Doğan Hızlan: Dijitalleşme edebiyatın içeriğini ve kalitesini etkilemiyor
İstanbul
Gazeteci, yazar, eleştirmen ve televizyon programcısı Doğan Hızlan, 83 yıllık yaşamının, yazarak geçen 65 yılını, müzik, kitap ve sanatla iç içe hayatını ve kendisiyle özdeşleşen papyonlarının hikayesini AA muhabirine anlattı.

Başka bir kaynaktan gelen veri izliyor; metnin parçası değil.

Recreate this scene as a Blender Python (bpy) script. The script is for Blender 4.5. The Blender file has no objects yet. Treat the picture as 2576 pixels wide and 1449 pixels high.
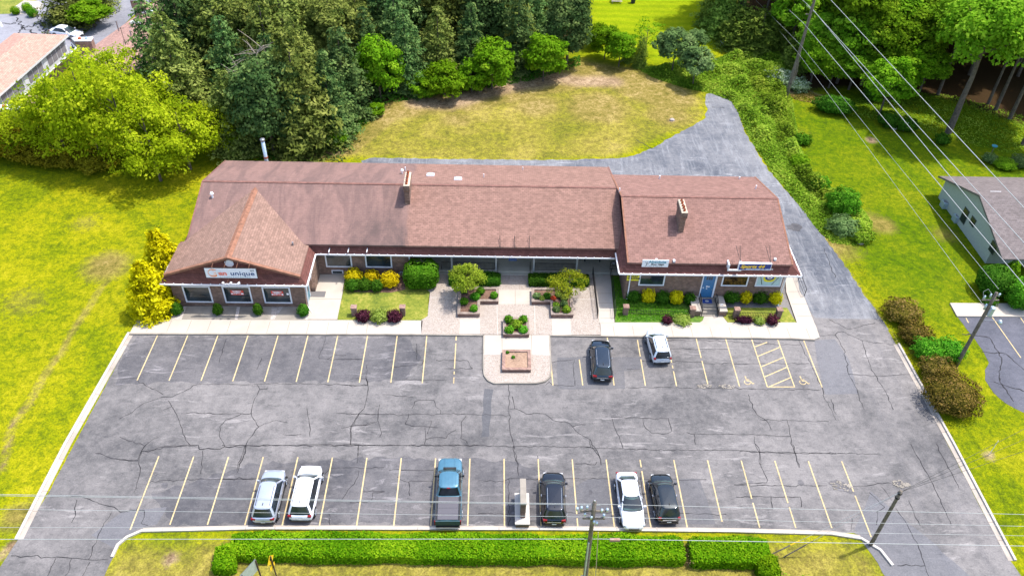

"Eleştiri", "Saklı Su", "Ne Kadar Mozart O Kadar Süt", "Söyleşiler", "Sanat Günah Çıkarıyor", "Güncelin çağrısı", "Düzyazı Ayracı, Mavi Bereli: Edebiyat ve Dil Yazıları", "On Birinci Kat Yazıları", "Şiir Çilingiri", "1980 - 2000 Gösteri Yazıları", "Edebiyat Dönencesi", "Yalnızlık Kahvesi", "Eleği Duvardan İndirelim", "Aynadaki Bakışlar", "Edebiyat Daima", "Sönmüş Kibritin İzinde", "Çalıntı Kitap Deposu", "Cağaloğlu - Hayatın ve Mesleğin Başladığı Yer", "Kitaplarla Kültür Turu" ve "Anılarımda Yaşayanlar" adlı eserlerin de aralarında bulunduğu çok sayıda kitaba imza atan Hızlan, TRT 2'de "Karalama Defteri" programının yanı sıra Hürriyet Gazetesi'nde köşe yazıları kaleme alıyor.
Neydi bunca yıl sizi yazmaya iten güç ya da bu motivasyon nereden geliyor?
Çok kitap okuyanın kimisi okur, o konuda dostlarına bilgi verir, sohbet toplantılarında okudukları kitabı karşılıklı konuşur. Ama kimileri de okuduklarını da yazsın ister. Böylece okuduğunuz bir kitabı, öğrendiğiniz bir bilgiyi başkaları da öğrensin başkaları da katılsın istersiniz. Yani ben öyle düşündüm. Okuyorum, düşünüyorum, beğeniyorum. Bunu başkaları ile de bölüşeyim dedim ve o zaman yazmaya başladım. İlk yazım da 1954’te Forum diye meşhur bir dergi vardı o zaman tanınmış. Forum'da Fazıl Hüsnü Dağlarca üzerine bir yazım çıktı. Ondan sonra da devam ettim çeşitli dergi ve gazetelerde. Sonra bunları kitaplaştırdık. Tabii bir de şu var, çocukluğumda, gençliğimde fazla oradan oraya eğlence, burada futbol maçı, yüzmeler falan gibi bir hayatım olmadı. Evin tek çocuğu olarak sakin, okudum okuduğumu da yazdım. Yani beni buna iten itici güç, okuduğumu, bildiğimi başkalarıyla paylaşmaktı.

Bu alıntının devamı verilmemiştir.